Robert Hill ’00

2 Weeks Ago

Alarmed by Alleged Injustices on Campus

Kudos to PAW for covering this important story, and for providing a link to the civil complaint itself. All those inclined to dismiss the Trump administration’s aggressive legal posture on campus antisemitism as mere political opportunism should read it. Princeton’s anti-Zionist encampment movement was relatively muted compared to some other schools, yet even here egregious double standards to the disadvantage of Jewish and Zionist students were manifestly applied. I know of no other alumni magazine which has the independence and, perhaps, courage necessary to publish stories which make the university look bad — and look bad it does.

There is one detail in the complaint, not mentioned in this PAW article, that should be particularly galling to Princeton alumni and students. In the lobby of McCosh, the student health center (and a campus “safe space,” if there is any), after getting treatment for injuries allegedly suffered the previous day at the hands of Chief Strother, Piegaro was detained by a different Public Safety officer and escorted off campus, leaving him scrambling for a place to sleep — not only without Piegaro having been notified of a “persona non grata” order, but without the order having even previously been issued. The ad hoc, arbitrary treatment described in the complaint smacks of institutional retaliation, an impression strengthened by the fact that in the aftermath of this incident Princeton not only failed to discipline Chief Strother but rather bestowed upon him its highest employee award.

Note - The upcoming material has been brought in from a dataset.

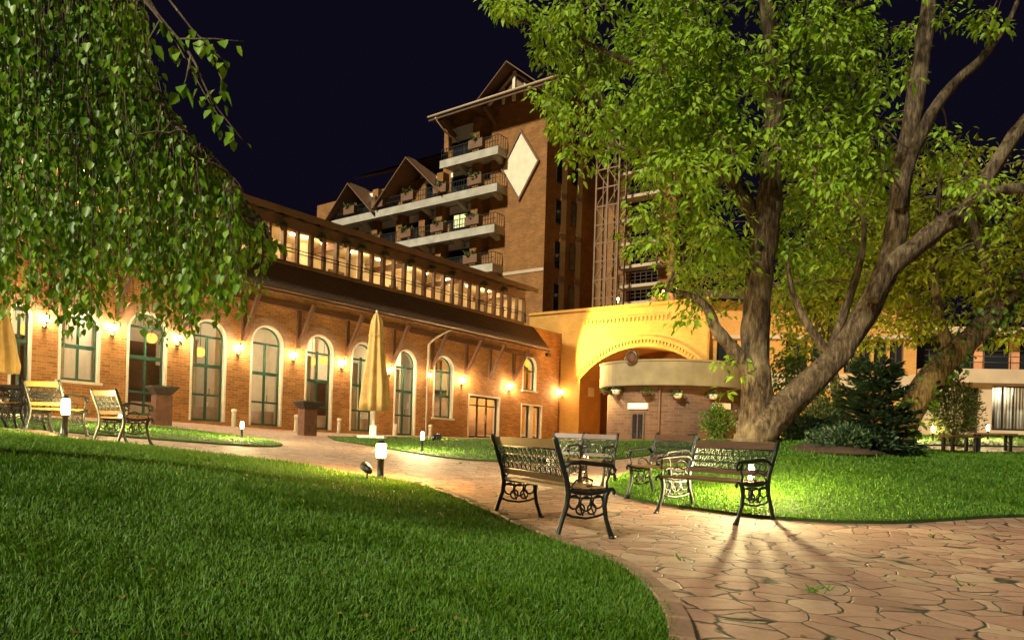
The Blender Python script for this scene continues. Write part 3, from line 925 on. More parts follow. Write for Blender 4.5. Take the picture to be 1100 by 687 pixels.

This is not a partisan issue. Rather than leading the national academic resistance to Trump, President Eisgruber should look closer to home and consider that, as the complaint charges, implicit bias against a minority group, bad behavior by Public Safety officers, and the existence of a thin blue line of coordinated Public Safety testimony, injustices which liberals have long sounded the alarm on, may have found a home on campus.